Describes how one interpolation axis is represented.

Values:

enumerator uniform

Axis coordinates are generated from minimum, maximum, and size.

enumerator explicit_coordinates

Axis coordinates are stored explicitly in ascending order.

enum class ndtbl::scalar_type : std::uint8_t

Scalar payload type stored in a table file.

Values:

enumerator float32

IEEE-754 single-precision floating-point payload values.

enumerator float64

IEEE-754 double-precision floating-point payload values.

enum class ndtbl::bounds_policy : std::uint8_t

Controls how interpolation queries outside the grid domain behave.

Values:

enumerator clamp

Clamp out-of-domain interpolation queries to the table bounds.

enumerator throw_error

Reject out-of-domain interpolation queries with an exception.

inline GroupMetadata ndtbl::read_group_metadata(const std::string &path)

Read only the metadata header of an ndtbl file.

This function validates the file header and axis descriptors without reading the field payload.

See also

read_field_group

See also

read_runtime_field_group

Parameters:

path – Input file path.

Returns:

Parsed metadata describing the stored group.

template<std::size_t Dim, class Stored>
inline FieldGroup<Dim, Stored> ndtbl::read_field_group(const std::string &path)

Read an ndtbl file into a typed field group.

The file dimension and scalar payload type must match the compile-time Dim and Stored arguments.

See also

read_group_metadata

See also

FieldGroup

Template Parameters:

  • Dim – Expected grid dimensionality of the file.

  • Stored – Expected scalar payload type stored in the file.

Parameters:

path – Input file path.

Returns:

Typed field group with payload storage of type Stored.

template<std::size_t Dim, class Output = double>
inline RuntimeFieldGroup<Dim, Output> ndtbl::read_runtime_field_group(const std::string &path)

Read an ndtbl file into a runtime-erased field group.

The file dimension must match the compile-time Dim argument.
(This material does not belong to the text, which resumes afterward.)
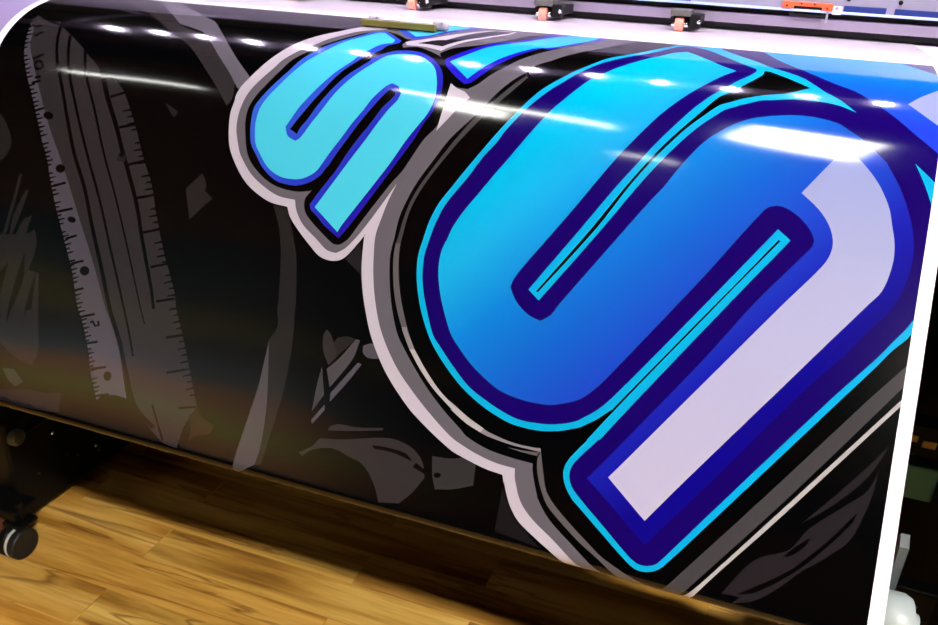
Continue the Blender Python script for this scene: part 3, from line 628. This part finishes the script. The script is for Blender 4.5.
# stand: left base cabinet, right side panel, dark backing sheet, crossbeam
b = N(); box(b, -1.62, -1.182, .895, 1.62, .022, .24, .006); box(b, -1.55, -1.19, 1.2, 1.6, .33, .80, .004); cab = part('left_stand_cabinet', b, black_m)
b = N(); box(b, -1.1825, -1.176, .93, 1.58, .20, .2035, 0); part('side_groove_trim', b, tealk_m, cab)
for y, z, r in ((1.095, .075, .0035), (.997, .165, .004), (1.045, .083, .0018), (1.02, .10, .0016), (1.10, .062, .002), (1.15, .14, .002), (.95, .1, .0018)):
    b = N(); lathe(b, [(0, r), (.0015, r*.9), (.003, r*.4)], (-1.182, y, z), 'X', 14); part('bolt', b, chrome, cab, 40)
b = N(); box(b, .345, .375, .86, 1.66, .02, 1.02, .006); rp = part('right_side_panel', b, black_m)
b = N(); box(b, -1.62, .62, 1.64, 1.66, .35, .93, 0); part('dark_backing', b, black_m)  # black sheet added to keep the space under the printer dark
b = N(); box(b, -1.19, .345, 1.15, 1.19, .357, .414, .003); part('crossbeam', b, teal_m)
b = N(); box(b, .26, .3449, 1.152, 1.19, .43, .48, .002); brk = part('beam_bracket', b, black_m)
b = N(); box(b, .2945, .303, 1.150, 1.1525, .452, .463, .0005); part('brass_label', b, brass_m, brk)
b = N(); box(b, .310, .328, 1.150, 1.1525, .446, .457, .0005); part('brass_label', b, brass_m, brk)
def caster(x, y, cm, name='caster'):
    g = empty(name, (x+.5, y-1.5, 0)); g.parent = pr
    for dx in (-.024, .0):
        b = N(); lathe(b, [(-.009, .018), (-.0085, .027), (-.006, .0295), (.006, .0295), (.0085, .0275), (.009, .020), (.0085, .0185), (.0075, .006)], (dx, 0, .0297), 'X', 48); obj('wheel', b, black_m if dx else dark_m, g, 35)
    b = N(); lathe(b, [(-.0135, .0285), (-.0105, .0300), (-.0085, .0292), (-.0085, .020), (-.0135, .020)], (0, 0, .0297), 'X', 48); obj('wheel_rim', b, cm, g, 35)
    b = N(); box(b, -.020, -.0125, -.012, .035, .03, .066, .003); box(b, -.036, .010, -.006, .036, .0605, .070, .004); obj('fork', b, black_m, g)
    b = N(); cyl(b, (-.012, .018, .085), .007, .04, 'Z', 16); obj('stem', b, black_m, g)
    return g
caster(-1.128, .845, mat('pale_rim', (205, 205, 200), .4))
caster(-1.50, .845, mat('pale_rim', (205, 205, 200), .4))
b = N(); box(b, -1.235, -1.135, .845, .90, .072, .092, .003); part('caster_arm', b, black_m)
b = N(); box(b, -1.56, -1.46, .845, .90, .072, .092, .003); part('caster_arm', b, black_m)
b = N(); box(b, -1.190, -1.172, .835, .86, .045, .075, .003); part('brake_pedal', b, mat('rust_brown_plastic', (110, 62, 40), .5))
b = N(); lathe(b, [(0, .016), (.01, .016), (.014, .011), (.014, .005), (.018, .004)], (-1.182, .915, .205), 'X', 28); part('knob', b, mat('dull_green_knob', (70, 80, 70), .4), cab, 35)
# take-up flange and bracket on the right
b = N(); extr(b, [(.980, .27), (.988, .27), (.988, .372), (1.0, .393), (.994, .400), (.980, .388)], .277, .288)
part('take_up_arm', b, grey_m)
b = N(); box(b, .29, .35, 1.0, 1.03, .26, .31, .004); part('take_up_motor', b, black_m)

# take-up roll, behind the fold of the print
tr = empty('take_up_roll', (-.45, RC[0], RC[1]))
tag(tr, 'take-up roll with a white end flange, low behind the right edge of the print', 'roll')
b = N(); lathe(b, [(X0+.45, .021), (X0+.45, RR-.0012), (X1+.45, RR-.0012), (X1+.45, .021)], (0, 0, 0), 'X', 64); obj('wound_vinyl', b, inks['base'], tr, 35)
b = N(); lathe(b, [(X0+.45-.05, .0205), (X1+.45+.055, .0205)], (0, 0, 0), 'X', 40); obj('cardboard_core', b, mat('cardboard', (165, 130, 90), .8), tr, 35)
b = N(); lathe(b, [(.712, .020), (.712, .033), (.718, .037), (.742, .037), (.750, .033), (.752, .018), (.760, .015), (.760, .006)], (0, 0, 0), 'X', 64); fl_ = obj('end_flange', b, mat('pale_flange', (170, 178, 180), .35), tr, 35)
for k in range(6):
    b = N(); cyl(b, (.7515, .028*math.cos(k*PI/3+.5), .028*math.sin(k*PI/3+.5)), .002, .004, 'X', 10); obj('screw', b, black_m, fl_)
# tension bar inside the fold
tb = empty('tension_bar', (-.473, BC[0], BC[1])); tag(tb, 'round metal tension bar lying in the bottom fold of the print', 'bar')
b = N(); cyl(b, (0, 0, 0), .0085, 1.362, 'X', 48, .002); obj('tube', b, silver, tb, 35)
for x in (-.684, .684):
    b = N(); cyl(b, (x, 0, 0), .0083, .012, 'X', 40, .002); obj('end_cap', b, black_m, tb, 35)
# media clip
cl = empty('media_clip', (-.509, 1.125, .9578)); tag(cl, 'small olive clamp strip with two pale finger tabs, pressed on the top of the print', 'clip')
b = N(); box(b, -.058, .058, -.006, .006, 0, .0088, .001); obj('clamp_strip', b, olive_m, cl)
for x in (-.040, .062):
    b = N(); box(b, x-.012, x+.012, .002, .016, .001, .0155, .006, 4); fo = obj('finger_tab', b, lil, cl, 50)
    b = N(); cyl(b, (x+.004, .0022, .0115), .0016, .002, 'Y', 12); obj('screw', b, silver, fo)

# ------------------------------------------------------------------ room
RX0, RX1, RY0, RY1, RZ = -6.8, 3.4, -4.2, 2.7, 2.75
def struct(name, b, m):
    o = obj(name, b, m); o['kind'] = 'structure'; return o
fm = mat('wood_plank_floor', (200, 150, 60), .38)
bs = fm.node_tree.nodes['Principled BSDF']
tc = nd(fm, 'ShaderNodeTexCoord')
mp = nd(fm, 'ShaderNodeMapping'); ln(fm, tc.outputs['Object'], mp.inputs['Vector'])
mp.inputs['Location'].default_value = (.31, .043, 0)
br = nd(fm, 'ShaderNodeTexBrick'); br.offset = .37; br.offset_frequency = 2
br.inputs['Scale'].default_value = 1; br.inputs['Brick Width'].default_value = .62; br.inputs['Row Height'].default_value = .088
br.inputs['Mortar Size'].default_value = .0009; br.inputs['Mortar Smooth'].default_value = .2; br.inputs['Bias'].default_value = 0
br.inputs['Color1'].default_value = (0, 0, 0, 1); br.inputs['Color2'].default_value = (1, 1, 1, 1); br.inputs['Mortar'].default_value = (.4, .4, .4, 1)
ln(fm, mp.outputs['Vector'], br.inputs['Vector'])
# grain stretched along the planks, shifted from plank to plank
sh = nd(fm, 'ShaderNodeVectorMath', operation='MULTIPLY'); sh.inputs[1].default_value = (3, 5, 7); ln(fm, br.outputs['Color'], sh.inputs[0])
ad = nd(fm, 'ShaderNodeVectorMath', operation='ADD'); ln(fm, tc.outputs['Object'], ad.inputs[0]); ln(fm, sh.outputs['Vector'], ad.inputs[1])
m2 = nd(fm, 'ShaderNodeMapping'); m2.inputs['Scale'].default_value = (1.7, 20, 1); ln(fm, ad.outputs['Vector'], m2.inputs['Vector'])
g1 = nd(fm, 'ShaderNodeTexNoise'); g1.inputs['Scale'].default_value = 1; g1.inputs['Detail'].default_value = 6; g1.inputs['Distortion'].default_value = .35; ln(fm, m2.outputs['Vector'], g1.inputs['Vector'])
m3 = nd(fm, 'ShaderNodeMapping'); m3.inputs['Scale'].default_value = (9, 160, 1); ln(fm, ad.outputs['Vector'], m3.inputs['Vector'])
g2 = nd(fm, 'ShaderNodeTexNoise'); g2.inputs['Scale'].default_value = 1; g2.inputs['Detail'].default_value = 3; ln(fm, m3.outputs['Vector'], g2.inputs['Vector'])
r1 = ramp(fm, [(.30, lin((120, 78, 34))), (.40, lin((186, 138, 64))), (.50, lin((222, 178, 96))), (.62, lin((240, 202, 124))), (.72, lin((250, 218, 150)))], g1.outputs['Fac'])
r2 = ramp(fm, [(0, lin((182, 146, 96))), (.35, lin((244, 218, 160))), (.7, lin((255, 250, 222))), (1, lin((232, 196, 134)))], br.outputs['Color'])
mx = nd(fm, 'ShaderNodeMix', data_type='RGBA', blend_type='MULTIPLY'); mx.inputs[0].default_value = .75
ln(fm, r1.outputs['Color'], mx.inputs[6]); ln(fm, r2.outputs['Color'], mx.inputs[7])
r3 = ramp(fm, [(.3, (.62, .52, .38)), (.5, (1, 1, 1))], g2.outputs['Fac'])
mx2 = nd(fm, 'ShaderNodeMix', data_type='RGBA', blend_type='MULTIPLY'); mx2.inputs[0].default_value = .5
ln(fm, mx.outputs[2], mx2.inputs[6]); ln(fm, r3.outputs['Color'], mx2.inputs[7])
# dark vein streaks
m4 = nd(fm, 'ShaderNodeMapping'); m4.inputs['Scale'].default_value = (.8, 9, 1); m4.inputs['Location'].default_value = (4, 1, 0); ln(fm, ad.outputs['Vector'], m4.inputs['Vector'])
g3 = nd(fm, 'ShaderNodeTexNoise'); g3.inputs['Scale'].default_value = 1; g3.inputs['Detail'].default_value = 4; g3.inputs['Distortion'].default_value = .5; ln(fm, m4.outputs['Vector'], g3.inputs['Vector'])
r4 = ramp(fm, [(.485, (1, 1, 1)), (.5, (.40, .30, .22)), (.508, (1, 1, 1))], g3.outputs['Fac'])
mx3 = nd(fm, 'ShaderNodeMix', data_type='RGBA', blend_type='MULTIPLY'); mx3.inputs[0].default_value = .8
ln(fm, mx2.outputs[2], mx3.inputs[6]); ln(fm, r4.outputs['Color'], mx3.inputs[7]); ln(fm, mx3.outputs[2], bs.inputs['Base Color'])
b = N(); box(b, RX0, RX1, RY0, RY1, -.1, 0); struct('floor', b, fm)
wall_m = bump(mat('dim_painted_wall', (70, 62, 50), .8), (20, 20, 20), .1)
# ceiling of boards in alternating earthy and teal stain
cm = mat('stained_ceiling_boards', (60, 50, 34), .8); bs = cm.node_tree.nodes['Principled BSDF']
tc = nd(cm, 'ShaderNodeTexCoord'); sp = nd(cm, 'ShaderNodeSeparateXYZ'); ln(cm, tc.outputs['Object'], sp.inputs[0])
ml = nd(cm, 'ShaderNodeMath', operation='MULTIPLY'); ml.inputs[1].default_value = 3.6; ln(cm, sp.outputs['Y'], ml.inputs[0])
fl2 = nd(cm, 'ShaderNodeMath', operation='FLOOR'); ln(cm, ml.outputs[0], fl2.inputs[0])
wn = nd(cm, 'ShaderNodeTexWhiteNoise', noise_dimensions='1D'); ln(cm, fl2.outputs[0], wn.inputs['W'])
rr = ramp(cm, [(0, lin((88, 52, 14))), (.3, lin((4, 40, 52))), (.55, lin((78, 74, 10))), (.75, lin((8, 10, 24))), (1, lin((92, 44, 26)))], wn.outputs['Value']); rr.color_ramp.interpolation = 'CONSTANT'
ln(cm, rr.outputs['Color'], bs.inputs['Base Color'])
b = N(); box(b, RX0, RX1, RY0, RY1, RZ, RZ+.1); struct('ceiling', b, cm)
for nme, a in (('wall_left', (RX0-.1, RX0, RY0, RY1)), ('wall_right', (RX1, RX1+.1, RY0, RY1)), ('wall_back', (RX0-.1, RX1+.1, RY1, RY1+.1)), ('wall_front', (RX0-.1, RX1+.1, RY0-.1, RY0))):
    b = N(); box(b, *a, 0, RZ); struct(nme, b, wall_m)

# ------------------------------------------------------------------ ceiling lamps
tube_m = mat('tube_emitter', (255, 255, 255), .4, emit=(1, 1, .93), strength=TUBE)
def lamp(x0, y0, x1, y1, w, label, z=2.69, m=None, grp=None):
    L = math.hypot(x1-x0, y1-y0); g = empty('ceiling_light', ((x0+x1)/2, (y0+y1)/2, z)); g.rotation_euler.z = math.atan2(y1-y0, x1-x0)
    tag(g, label, 'light', grp)
    b = N(); box(b, -L/2-.02, L/2+.02, -w/2-.015, w/2+.015, .004, .06, .004); obj('housing', b, white_m, g)
    b = N(); box(b, -L/2, L/2, -w/2, w/2, -.006, .006, .003); obj('diffuser', b, m or tube_m, g)
    return g
for a in LAMPS: lamp(*a)
warm_m = mat('warm_emitter', (255, 255, 255), .4, emit=(1, .965, .90), strength=WARMS)
for a in WARM: lamp(*a, m=warm_m)
up = empty('added_ceiling_fill', (-4.1, -2.95, 1.9)); tag(up, 'added fill light, out of view, brightening the ceiling boards far left of the printer', 'light')  # added fill, out of view: brightens the ceiling that the vinyl reflects
b = N(); box(b, -1.6, 1.6, -.15, .15, 0, .05, .006); obj('housing', b, mat('dark_housing', (20, 20, 22), .5), up)
b = N(); box(b, -1.57, 1.57, -.12, .12, .05, .056); obj('diffuser', b, mat('ceiling_fill_emitter', (255, 255, 255), .4, emit=(1, .93, .8), strength=UPS), up)
for x in (-1.4, 1.4):
    b = N(); cyl(b, (x, 0, .45), .004, .8, 'Z', 8); obj('suspension_rod', b, silver, up)
w = bpy.data.worlds.new('world'); SC.world = w; w.use_nodes = True
w.node_tree.nodes['Background'].inputs[0].default_value = (.5, .5, .6, 1); w.node_tree.nodes['Background'].inputs[1].default_value = .0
The scalar payload type is selected from file metadata at runtime.

See also

read_field_group

See also

read_group_metadata

See also

RuntimeFieldGroup

Template Parameters:

  • Dim – Expected grid dimensionality of the file.

  • Output – Output type used by runtime-erased interpolation.

Parameters:

path – Input file path.

Returns:

Runtime-erased field group with either float or double payload storage and Output interpolation results.